Yeah my own first reaction was “Oh, gcc doesn’t warn about overflow assignment? That’s a definite bug.”

I code in C/C++ too, although not exclusively. I facepalmed a few seconds later, but it goes to show the value of having this be a compiler warning.

these are signed, so you‘re getting -2^16... so many warnings to emit!

/edit: had that mixed up in my head.
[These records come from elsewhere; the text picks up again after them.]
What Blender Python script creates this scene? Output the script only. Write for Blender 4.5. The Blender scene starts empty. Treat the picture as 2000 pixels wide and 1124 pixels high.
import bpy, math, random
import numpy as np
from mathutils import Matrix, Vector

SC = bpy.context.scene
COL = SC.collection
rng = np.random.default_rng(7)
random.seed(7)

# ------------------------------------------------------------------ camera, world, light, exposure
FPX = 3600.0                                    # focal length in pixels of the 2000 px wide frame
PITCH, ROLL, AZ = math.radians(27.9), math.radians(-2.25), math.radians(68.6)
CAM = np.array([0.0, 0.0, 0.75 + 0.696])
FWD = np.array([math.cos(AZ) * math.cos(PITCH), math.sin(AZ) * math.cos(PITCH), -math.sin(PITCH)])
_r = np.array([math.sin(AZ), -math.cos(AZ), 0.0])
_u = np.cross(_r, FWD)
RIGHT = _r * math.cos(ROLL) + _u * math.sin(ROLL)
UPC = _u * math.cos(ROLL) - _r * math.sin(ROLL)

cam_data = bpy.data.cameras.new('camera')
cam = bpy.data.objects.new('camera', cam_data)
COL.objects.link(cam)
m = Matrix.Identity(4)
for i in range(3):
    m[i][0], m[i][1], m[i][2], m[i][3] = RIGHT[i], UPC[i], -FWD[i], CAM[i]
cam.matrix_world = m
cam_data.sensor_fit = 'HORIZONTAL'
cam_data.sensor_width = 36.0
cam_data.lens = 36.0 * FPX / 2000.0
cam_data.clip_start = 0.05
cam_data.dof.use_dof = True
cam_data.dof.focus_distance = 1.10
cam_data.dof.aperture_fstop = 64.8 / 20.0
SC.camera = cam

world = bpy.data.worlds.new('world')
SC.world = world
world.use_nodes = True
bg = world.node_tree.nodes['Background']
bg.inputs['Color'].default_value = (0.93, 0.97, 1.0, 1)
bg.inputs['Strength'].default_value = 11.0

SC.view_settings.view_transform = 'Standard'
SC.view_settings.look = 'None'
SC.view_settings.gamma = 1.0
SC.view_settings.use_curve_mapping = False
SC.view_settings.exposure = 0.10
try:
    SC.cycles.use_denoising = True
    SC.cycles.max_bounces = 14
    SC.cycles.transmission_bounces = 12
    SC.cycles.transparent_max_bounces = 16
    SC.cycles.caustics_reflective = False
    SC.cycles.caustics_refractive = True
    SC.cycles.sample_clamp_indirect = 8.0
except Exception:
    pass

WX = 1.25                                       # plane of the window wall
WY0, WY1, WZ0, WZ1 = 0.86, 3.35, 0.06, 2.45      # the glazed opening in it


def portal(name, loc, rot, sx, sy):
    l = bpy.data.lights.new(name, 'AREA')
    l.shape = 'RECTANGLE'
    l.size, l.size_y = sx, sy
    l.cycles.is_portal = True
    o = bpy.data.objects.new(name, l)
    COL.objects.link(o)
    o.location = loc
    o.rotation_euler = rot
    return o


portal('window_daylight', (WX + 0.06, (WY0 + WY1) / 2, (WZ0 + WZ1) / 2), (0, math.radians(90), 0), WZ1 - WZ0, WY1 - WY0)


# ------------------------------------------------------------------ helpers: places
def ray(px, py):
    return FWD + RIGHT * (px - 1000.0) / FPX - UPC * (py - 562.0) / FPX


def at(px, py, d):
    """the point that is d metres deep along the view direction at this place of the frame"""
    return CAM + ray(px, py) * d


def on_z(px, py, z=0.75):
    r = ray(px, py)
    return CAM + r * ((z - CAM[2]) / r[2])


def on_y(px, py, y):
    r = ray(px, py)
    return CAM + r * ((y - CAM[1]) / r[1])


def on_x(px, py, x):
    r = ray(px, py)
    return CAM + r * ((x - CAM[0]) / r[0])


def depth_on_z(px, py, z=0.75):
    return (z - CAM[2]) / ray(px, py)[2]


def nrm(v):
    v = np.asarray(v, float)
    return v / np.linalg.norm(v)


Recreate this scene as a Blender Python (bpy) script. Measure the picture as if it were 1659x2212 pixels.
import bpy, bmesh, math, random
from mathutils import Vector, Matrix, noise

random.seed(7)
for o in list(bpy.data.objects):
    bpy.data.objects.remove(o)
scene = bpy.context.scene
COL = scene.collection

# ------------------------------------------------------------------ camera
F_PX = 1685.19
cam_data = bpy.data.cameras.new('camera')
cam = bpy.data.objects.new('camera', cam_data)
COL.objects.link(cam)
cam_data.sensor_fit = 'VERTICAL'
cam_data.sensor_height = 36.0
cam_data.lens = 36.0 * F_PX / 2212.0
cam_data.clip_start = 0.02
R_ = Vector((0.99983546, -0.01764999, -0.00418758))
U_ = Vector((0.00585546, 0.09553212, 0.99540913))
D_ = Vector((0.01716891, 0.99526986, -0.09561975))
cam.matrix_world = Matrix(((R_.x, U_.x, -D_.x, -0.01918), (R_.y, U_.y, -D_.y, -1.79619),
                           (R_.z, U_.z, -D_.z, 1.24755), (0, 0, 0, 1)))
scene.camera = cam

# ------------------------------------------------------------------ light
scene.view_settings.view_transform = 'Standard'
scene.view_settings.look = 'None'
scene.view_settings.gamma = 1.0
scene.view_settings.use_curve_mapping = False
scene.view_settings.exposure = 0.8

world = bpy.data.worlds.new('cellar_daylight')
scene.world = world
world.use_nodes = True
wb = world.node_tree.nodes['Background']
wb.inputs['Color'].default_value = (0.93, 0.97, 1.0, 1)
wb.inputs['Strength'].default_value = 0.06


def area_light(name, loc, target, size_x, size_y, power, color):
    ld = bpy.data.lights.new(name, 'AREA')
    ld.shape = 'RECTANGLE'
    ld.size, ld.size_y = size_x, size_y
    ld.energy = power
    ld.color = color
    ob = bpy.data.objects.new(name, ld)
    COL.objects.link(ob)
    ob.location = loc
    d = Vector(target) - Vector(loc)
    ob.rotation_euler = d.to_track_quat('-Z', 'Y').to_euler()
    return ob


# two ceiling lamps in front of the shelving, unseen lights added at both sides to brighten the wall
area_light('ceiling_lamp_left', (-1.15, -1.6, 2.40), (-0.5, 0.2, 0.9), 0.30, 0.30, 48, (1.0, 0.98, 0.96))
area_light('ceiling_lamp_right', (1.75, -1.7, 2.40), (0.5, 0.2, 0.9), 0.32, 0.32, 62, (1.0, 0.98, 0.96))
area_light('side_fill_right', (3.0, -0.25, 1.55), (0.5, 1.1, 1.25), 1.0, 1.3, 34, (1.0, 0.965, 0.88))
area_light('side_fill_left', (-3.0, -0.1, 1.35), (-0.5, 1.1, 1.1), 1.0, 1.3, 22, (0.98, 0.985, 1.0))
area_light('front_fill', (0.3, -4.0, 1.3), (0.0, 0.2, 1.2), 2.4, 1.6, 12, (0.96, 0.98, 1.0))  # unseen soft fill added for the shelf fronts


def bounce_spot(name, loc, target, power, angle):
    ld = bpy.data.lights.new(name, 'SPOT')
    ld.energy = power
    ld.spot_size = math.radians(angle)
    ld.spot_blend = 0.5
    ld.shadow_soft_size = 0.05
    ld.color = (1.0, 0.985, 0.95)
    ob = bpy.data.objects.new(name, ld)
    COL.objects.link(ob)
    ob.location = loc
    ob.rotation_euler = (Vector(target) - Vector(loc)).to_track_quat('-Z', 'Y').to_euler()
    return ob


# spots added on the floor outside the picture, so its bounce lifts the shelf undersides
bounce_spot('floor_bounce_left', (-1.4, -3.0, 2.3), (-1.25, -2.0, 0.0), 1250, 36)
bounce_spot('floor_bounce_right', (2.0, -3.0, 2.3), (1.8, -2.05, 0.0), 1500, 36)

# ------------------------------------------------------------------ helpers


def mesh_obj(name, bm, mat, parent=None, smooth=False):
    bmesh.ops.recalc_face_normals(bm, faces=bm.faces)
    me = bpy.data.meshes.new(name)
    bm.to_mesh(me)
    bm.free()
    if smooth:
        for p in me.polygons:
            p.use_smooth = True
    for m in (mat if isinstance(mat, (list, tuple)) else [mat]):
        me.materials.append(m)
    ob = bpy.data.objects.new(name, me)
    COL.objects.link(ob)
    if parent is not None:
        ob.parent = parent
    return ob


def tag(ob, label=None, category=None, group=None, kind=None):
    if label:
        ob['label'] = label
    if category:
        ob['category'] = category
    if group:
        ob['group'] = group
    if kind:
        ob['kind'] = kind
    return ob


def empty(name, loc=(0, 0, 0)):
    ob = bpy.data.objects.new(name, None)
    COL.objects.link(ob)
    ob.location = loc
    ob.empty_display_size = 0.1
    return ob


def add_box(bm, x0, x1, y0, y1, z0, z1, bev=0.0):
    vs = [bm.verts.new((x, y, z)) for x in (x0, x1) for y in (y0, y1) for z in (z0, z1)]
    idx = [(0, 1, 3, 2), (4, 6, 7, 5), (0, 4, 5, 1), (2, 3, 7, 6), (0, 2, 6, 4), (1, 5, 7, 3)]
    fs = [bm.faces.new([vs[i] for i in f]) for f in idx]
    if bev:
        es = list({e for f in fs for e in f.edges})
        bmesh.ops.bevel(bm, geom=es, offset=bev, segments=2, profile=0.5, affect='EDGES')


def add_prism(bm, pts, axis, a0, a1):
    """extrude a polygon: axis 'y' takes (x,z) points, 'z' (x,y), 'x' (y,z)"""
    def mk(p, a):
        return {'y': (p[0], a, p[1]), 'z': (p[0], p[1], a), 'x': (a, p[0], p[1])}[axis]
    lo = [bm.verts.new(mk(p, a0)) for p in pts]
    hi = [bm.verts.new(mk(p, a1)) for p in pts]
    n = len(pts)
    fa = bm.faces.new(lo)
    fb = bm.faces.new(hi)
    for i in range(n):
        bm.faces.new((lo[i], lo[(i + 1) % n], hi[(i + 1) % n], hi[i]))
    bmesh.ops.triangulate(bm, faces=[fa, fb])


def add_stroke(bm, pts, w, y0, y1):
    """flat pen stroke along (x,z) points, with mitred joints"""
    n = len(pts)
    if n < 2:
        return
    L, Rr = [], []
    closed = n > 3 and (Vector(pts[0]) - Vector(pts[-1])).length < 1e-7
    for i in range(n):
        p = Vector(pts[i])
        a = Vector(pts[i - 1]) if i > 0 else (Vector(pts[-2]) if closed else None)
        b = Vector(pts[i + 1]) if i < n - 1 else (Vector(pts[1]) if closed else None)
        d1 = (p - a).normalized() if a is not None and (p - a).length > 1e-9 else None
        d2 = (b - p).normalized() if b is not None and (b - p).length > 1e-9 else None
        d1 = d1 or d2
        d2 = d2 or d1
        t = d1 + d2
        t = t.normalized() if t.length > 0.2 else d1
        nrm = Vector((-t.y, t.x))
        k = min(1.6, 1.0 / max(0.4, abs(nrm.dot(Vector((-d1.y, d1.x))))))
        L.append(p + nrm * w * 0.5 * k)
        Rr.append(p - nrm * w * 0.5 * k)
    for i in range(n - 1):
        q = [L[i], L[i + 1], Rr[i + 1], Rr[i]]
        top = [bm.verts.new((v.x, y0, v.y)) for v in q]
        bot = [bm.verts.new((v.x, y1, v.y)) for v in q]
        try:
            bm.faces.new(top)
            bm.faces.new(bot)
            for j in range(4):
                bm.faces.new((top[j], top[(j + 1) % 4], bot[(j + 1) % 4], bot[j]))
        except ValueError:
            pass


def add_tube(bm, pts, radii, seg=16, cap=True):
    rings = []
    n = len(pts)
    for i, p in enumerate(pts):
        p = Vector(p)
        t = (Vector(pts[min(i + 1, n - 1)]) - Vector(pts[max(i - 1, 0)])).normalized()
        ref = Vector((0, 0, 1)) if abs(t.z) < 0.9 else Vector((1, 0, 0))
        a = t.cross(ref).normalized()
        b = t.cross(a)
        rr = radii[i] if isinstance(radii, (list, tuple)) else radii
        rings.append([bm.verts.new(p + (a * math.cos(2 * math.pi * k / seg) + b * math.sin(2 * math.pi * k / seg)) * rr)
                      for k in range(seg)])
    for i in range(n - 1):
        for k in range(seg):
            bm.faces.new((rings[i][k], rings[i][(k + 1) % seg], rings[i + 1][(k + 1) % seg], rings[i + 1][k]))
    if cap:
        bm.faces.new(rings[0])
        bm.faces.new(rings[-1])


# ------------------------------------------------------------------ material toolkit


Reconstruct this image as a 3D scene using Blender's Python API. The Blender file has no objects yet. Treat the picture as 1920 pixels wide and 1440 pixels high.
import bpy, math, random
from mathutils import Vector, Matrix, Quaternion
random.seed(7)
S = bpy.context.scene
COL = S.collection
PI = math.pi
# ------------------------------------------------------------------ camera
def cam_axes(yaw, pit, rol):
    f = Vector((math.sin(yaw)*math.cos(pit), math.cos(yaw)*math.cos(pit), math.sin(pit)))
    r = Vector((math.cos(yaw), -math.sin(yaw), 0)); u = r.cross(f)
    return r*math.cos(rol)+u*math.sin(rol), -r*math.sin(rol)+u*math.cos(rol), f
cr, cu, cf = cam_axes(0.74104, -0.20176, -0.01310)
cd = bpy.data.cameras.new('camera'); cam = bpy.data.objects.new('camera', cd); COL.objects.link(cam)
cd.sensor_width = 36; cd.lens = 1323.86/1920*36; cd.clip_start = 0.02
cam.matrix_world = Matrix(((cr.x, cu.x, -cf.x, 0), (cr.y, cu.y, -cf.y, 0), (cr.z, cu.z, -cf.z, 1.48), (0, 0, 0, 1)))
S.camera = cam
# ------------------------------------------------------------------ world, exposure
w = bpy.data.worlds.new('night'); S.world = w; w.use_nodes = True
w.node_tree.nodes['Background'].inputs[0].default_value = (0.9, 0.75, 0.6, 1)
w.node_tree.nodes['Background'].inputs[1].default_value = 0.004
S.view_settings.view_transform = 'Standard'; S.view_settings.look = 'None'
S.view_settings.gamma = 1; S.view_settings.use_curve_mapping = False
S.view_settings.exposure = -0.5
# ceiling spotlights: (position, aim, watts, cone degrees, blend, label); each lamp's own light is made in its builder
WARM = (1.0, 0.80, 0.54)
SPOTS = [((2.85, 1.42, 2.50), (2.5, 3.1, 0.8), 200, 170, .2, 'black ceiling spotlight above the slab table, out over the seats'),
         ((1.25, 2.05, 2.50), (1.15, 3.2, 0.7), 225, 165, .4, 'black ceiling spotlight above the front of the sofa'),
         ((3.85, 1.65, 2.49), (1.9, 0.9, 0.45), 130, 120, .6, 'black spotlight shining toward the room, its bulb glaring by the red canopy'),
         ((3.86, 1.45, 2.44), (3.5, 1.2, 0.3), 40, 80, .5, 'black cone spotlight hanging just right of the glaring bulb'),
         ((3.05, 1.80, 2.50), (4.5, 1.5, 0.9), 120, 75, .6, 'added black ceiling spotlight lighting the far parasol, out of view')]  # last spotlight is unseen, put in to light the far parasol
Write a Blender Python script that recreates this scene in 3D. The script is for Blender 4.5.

Interestingly, clang does warn about the overflow:

    main.c:6:17: warning: implicit conversion from 'int'
      to 'int16_t' (aka 'short') changes value from
      65536 to 0 [-Wconstant-conversion]
  int16_t s16 = 65536;

Oops, you meant -2^15 I guess.

No, they meant -2^16, ie, -(0)

-2^16 is not -0. The unary minus binds more tightly than the binary xor, so this comes out as

  -2^16 = (-2) ^ 16 = 0b111...1110 ^ 0b10000 = 0b111...11011110 = -18

if I'm not mistaken.

No, we mean the power operator, 2 to the power of 16 would be '0' in a short int, since the value overflows...

But since philosophically a signed int has '1's in every bit from the MSB to infinity towards the left, it should thus be -0 not 0.

In two's complement (the usual binary representation of signed ints), -0 is the same as 0.